▶ **Instructions to follow**
Find the lines that hold the word "scene" and return them.

▶ **Data**
+++
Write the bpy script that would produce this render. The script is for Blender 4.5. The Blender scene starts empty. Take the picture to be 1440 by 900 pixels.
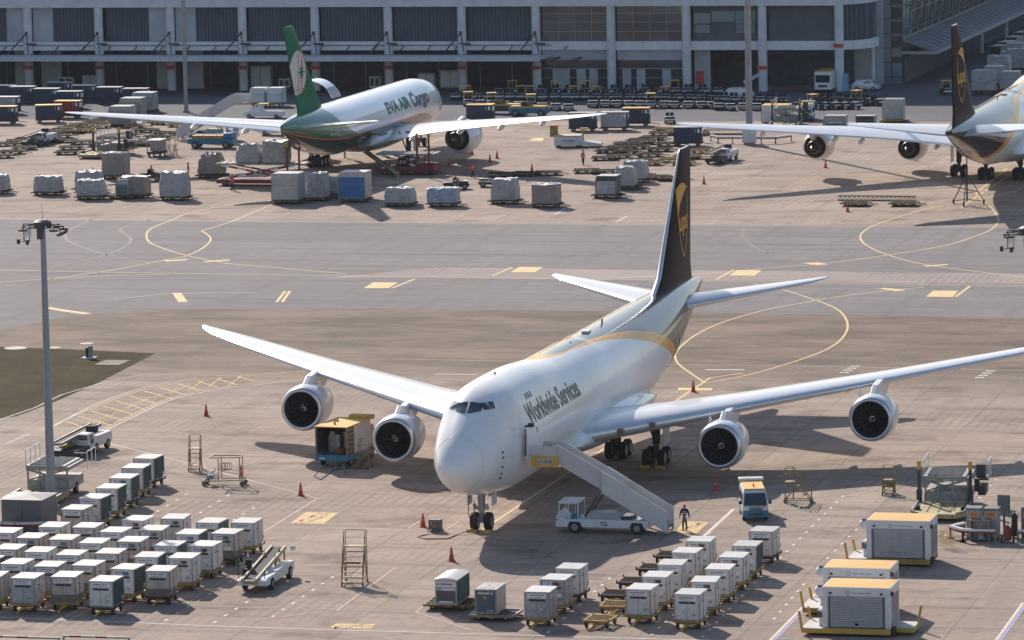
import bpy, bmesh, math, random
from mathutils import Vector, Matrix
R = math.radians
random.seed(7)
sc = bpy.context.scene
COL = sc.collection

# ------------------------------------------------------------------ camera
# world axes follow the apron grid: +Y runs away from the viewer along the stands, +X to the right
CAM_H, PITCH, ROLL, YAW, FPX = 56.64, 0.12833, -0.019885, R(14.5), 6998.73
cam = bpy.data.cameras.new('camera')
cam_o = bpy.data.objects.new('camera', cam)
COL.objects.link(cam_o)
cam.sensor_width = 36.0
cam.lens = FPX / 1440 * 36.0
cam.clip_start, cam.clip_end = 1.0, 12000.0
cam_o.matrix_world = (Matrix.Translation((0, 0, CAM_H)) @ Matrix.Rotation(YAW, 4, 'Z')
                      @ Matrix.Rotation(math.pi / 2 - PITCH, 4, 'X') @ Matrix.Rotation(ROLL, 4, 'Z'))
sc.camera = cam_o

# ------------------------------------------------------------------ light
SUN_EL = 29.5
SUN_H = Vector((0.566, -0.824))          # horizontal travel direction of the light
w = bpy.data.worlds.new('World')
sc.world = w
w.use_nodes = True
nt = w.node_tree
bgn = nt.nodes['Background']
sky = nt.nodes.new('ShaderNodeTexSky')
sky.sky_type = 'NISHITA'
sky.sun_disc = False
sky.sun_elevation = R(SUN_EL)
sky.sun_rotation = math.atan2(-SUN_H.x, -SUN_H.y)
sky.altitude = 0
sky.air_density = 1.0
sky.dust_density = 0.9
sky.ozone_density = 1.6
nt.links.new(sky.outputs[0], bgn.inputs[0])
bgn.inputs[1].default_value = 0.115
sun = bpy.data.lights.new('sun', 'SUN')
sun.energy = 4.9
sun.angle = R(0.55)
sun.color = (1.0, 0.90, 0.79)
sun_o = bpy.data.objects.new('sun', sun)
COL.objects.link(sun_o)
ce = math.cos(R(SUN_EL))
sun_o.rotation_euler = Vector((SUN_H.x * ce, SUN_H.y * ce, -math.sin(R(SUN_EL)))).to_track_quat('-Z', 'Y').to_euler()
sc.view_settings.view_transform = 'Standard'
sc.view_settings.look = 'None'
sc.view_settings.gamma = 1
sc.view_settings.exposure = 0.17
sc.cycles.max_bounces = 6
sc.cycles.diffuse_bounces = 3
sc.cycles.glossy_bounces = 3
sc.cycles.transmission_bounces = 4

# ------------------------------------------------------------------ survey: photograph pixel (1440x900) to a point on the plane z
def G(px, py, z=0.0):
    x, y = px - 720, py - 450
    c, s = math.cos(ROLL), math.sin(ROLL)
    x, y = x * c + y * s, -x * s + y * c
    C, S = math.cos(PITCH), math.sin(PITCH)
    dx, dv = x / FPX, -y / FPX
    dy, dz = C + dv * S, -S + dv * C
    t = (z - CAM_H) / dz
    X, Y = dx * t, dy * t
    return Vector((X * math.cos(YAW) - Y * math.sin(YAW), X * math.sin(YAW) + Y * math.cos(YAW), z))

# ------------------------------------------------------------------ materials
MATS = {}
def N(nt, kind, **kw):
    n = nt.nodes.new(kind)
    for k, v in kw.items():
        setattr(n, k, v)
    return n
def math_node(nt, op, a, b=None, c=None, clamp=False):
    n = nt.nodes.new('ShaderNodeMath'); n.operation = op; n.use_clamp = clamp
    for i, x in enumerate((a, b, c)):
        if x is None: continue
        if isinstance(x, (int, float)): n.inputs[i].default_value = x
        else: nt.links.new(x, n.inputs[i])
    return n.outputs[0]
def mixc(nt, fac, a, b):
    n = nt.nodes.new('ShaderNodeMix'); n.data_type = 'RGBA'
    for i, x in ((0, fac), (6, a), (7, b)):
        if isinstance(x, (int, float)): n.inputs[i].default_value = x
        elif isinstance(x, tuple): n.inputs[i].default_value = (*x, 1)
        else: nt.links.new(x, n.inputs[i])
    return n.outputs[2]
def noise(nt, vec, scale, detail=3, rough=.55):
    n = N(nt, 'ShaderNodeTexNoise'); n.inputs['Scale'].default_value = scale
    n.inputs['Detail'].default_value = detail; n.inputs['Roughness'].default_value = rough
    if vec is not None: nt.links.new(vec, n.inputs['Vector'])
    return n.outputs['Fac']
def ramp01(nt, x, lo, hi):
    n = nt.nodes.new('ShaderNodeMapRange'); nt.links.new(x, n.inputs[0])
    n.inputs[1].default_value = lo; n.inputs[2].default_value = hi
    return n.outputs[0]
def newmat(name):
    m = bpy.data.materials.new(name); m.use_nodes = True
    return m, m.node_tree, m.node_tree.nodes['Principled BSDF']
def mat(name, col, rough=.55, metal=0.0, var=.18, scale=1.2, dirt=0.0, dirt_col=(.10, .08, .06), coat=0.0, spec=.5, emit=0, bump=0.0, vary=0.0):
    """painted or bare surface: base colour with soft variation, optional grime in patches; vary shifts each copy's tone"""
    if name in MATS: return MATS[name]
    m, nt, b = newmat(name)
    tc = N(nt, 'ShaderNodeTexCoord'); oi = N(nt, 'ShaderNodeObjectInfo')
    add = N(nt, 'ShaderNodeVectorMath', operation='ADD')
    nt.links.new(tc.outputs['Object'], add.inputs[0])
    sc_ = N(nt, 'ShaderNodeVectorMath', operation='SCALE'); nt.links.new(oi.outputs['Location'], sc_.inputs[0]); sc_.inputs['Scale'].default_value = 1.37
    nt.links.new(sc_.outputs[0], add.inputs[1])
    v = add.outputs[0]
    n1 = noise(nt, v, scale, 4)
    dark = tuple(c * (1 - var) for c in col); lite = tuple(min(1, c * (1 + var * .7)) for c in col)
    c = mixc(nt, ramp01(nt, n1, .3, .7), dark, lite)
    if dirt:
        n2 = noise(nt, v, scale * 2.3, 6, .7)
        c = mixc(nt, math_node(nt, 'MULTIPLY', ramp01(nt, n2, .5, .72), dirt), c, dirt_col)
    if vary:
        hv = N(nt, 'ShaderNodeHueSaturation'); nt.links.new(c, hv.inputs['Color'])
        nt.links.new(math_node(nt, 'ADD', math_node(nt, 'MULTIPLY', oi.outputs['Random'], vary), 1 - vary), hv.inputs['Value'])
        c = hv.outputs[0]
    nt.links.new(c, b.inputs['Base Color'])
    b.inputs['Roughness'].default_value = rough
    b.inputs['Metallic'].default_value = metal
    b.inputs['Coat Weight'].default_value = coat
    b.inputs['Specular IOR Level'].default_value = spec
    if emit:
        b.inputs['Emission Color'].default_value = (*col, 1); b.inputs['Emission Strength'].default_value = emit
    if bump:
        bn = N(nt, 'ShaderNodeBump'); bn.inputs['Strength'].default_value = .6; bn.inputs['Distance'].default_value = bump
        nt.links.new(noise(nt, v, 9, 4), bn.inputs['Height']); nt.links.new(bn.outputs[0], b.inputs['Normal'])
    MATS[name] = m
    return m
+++
▶ **Right answer**
Write the bpy script that would produce this render. The script is for Blender 4.5. The Blender scene starts empty. Take the picture to be 1440 by 900 pixels.
sc = bpy.context.scene